Problem to solve: Exactly retype the lines of the material from its first line to the line with "col = sc.collection", including both.

(Records from a dataset)

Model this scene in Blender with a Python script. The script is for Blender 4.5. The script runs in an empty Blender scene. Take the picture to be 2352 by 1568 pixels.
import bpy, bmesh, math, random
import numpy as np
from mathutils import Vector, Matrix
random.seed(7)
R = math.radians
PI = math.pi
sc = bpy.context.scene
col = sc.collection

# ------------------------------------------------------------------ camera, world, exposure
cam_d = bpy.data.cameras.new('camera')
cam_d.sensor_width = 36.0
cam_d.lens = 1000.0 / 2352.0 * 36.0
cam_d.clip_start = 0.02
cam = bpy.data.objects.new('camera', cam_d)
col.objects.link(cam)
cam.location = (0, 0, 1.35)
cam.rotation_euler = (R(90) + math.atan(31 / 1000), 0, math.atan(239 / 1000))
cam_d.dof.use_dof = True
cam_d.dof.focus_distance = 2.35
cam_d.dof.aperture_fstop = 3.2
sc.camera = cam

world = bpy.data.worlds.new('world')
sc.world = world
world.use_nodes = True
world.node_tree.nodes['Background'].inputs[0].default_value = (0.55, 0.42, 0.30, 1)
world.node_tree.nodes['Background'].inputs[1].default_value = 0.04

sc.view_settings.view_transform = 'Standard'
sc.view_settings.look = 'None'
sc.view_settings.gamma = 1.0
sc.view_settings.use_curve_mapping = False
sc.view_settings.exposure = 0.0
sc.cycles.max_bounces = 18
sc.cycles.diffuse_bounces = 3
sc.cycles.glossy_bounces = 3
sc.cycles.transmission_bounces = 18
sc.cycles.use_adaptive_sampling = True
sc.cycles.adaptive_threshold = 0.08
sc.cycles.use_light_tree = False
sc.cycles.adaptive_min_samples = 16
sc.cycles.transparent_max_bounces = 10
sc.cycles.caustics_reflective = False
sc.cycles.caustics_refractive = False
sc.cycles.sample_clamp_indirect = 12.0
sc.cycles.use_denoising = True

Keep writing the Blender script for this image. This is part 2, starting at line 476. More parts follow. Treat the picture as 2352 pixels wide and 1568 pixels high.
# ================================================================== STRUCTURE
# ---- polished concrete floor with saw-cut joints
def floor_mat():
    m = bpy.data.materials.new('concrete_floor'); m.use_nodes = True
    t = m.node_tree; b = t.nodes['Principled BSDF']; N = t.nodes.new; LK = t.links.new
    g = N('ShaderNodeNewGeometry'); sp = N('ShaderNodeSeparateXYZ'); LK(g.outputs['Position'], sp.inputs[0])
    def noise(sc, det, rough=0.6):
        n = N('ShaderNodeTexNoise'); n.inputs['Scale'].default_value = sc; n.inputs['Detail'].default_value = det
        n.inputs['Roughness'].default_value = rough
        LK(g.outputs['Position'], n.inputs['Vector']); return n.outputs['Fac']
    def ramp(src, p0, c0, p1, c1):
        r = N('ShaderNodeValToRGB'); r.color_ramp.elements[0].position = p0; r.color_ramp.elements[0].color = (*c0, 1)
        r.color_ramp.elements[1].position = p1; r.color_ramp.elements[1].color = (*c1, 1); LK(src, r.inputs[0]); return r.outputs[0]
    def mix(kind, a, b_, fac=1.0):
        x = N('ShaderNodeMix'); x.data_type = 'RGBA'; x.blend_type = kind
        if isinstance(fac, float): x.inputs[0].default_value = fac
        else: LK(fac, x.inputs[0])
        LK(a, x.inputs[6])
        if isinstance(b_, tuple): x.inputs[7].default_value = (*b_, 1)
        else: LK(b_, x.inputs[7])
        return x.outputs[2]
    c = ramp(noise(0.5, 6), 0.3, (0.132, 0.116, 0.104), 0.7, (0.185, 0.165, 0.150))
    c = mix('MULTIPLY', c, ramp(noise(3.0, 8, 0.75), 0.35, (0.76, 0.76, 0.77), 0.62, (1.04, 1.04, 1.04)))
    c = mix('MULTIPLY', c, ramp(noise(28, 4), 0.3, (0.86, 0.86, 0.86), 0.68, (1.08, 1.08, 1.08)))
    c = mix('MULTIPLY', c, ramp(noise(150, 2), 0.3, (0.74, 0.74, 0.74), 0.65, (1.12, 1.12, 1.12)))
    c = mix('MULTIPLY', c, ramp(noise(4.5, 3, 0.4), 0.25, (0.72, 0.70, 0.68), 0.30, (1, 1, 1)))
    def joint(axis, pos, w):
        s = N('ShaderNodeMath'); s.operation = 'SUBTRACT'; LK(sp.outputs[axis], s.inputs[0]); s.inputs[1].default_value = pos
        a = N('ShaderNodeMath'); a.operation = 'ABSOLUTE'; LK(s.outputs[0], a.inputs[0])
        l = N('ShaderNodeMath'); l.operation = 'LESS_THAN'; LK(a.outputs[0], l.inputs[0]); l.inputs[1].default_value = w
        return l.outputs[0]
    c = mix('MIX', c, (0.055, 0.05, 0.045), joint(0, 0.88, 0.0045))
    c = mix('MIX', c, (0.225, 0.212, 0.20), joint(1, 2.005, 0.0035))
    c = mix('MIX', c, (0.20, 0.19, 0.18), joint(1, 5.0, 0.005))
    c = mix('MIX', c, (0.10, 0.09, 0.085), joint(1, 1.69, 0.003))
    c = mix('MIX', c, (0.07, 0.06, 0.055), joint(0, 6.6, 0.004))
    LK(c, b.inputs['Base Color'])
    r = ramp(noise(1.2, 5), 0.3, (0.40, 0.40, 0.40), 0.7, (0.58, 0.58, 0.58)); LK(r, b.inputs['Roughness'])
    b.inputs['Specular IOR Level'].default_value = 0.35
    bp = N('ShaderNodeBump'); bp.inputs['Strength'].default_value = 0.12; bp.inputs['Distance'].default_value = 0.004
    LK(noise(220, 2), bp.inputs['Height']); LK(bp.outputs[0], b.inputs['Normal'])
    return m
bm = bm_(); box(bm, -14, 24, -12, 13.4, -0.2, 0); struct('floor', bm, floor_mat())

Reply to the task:
Model this scene in Blender with a Python script. The script is for Blender 4.5. The script runs in an empty Blender scene. Take the picture to be 2352 by 1568 pixels.
import bpy, bmesh, math, random
import numpy as np
from mathutils import Vector, Matrix
random.seed(7)
R = math.radians
PI = math.pi
sc = bpy.context.scene
col = sc.collection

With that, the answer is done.